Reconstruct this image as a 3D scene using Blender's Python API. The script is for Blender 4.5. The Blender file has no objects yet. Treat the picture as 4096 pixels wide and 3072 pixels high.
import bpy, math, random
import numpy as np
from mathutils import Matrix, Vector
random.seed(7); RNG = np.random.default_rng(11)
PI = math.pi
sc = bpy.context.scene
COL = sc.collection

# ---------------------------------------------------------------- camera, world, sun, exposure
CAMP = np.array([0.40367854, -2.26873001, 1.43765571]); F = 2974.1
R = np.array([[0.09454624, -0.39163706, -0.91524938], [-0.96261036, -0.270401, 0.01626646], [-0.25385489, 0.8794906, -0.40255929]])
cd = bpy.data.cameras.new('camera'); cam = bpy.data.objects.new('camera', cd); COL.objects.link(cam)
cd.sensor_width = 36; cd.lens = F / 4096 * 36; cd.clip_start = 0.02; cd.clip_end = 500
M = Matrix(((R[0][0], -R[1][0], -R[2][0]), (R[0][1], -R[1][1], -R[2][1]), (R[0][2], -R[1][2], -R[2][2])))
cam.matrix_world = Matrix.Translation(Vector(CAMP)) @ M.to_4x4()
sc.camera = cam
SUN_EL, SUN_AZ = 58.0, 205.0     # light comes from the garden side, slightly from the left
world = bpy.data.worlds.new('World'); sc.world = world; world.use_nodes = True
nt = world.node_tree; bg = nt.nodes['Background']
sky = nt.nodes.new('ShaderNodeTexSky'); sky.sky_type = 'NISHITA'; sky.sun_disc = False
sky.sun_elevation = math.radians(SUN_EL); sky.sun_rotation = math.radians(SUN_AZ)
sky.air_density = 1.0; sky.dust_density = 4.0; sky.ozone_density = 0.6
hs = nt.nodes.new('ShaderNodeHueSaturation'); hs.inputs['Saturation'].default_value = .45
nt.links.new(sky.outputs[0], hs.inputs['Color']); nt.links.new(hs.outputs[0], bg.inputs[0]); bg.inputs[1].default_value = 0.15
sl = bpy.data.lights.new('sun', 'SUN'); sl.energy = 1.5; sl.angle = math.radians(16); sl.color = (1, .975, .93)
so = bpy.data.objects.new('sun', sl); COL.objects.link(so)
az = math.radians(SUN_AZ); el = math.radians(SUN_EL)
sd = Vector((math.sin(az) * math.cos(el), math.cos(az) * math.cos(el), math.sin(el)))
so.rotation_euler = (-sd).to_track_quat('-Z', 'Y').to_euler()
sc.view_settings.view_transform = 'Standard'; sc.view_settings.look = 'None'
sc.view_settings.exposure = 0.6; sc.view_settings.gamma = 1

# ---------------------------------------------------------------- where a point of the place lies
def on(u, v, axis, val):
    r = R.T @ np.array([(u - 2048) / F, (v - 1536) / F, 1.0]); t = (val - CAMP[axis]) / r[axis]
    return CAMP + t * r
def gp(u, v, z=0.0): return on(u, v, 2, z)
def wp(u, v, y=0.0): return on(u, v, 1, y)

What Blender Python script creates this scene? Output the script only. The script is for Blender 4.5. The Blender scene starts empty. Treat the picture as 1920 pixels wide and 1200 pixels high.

## Written exercise:
Collect every line with the string "wide" from the records, and copy each.

## Response:
Reconstruct this image as a 3D scene using Blender's Python API. The script is for Blender 4.5. The Blender file has no objects yet. Treat the picture as 4096 pixels wide and 3072 pixels high.
What Blender Python script creates this scene? Output the script only. The script is for Blender 4.5. The Blender scene starts empty. Treat the picture as 1920 pixels wide and 1200 pixels high.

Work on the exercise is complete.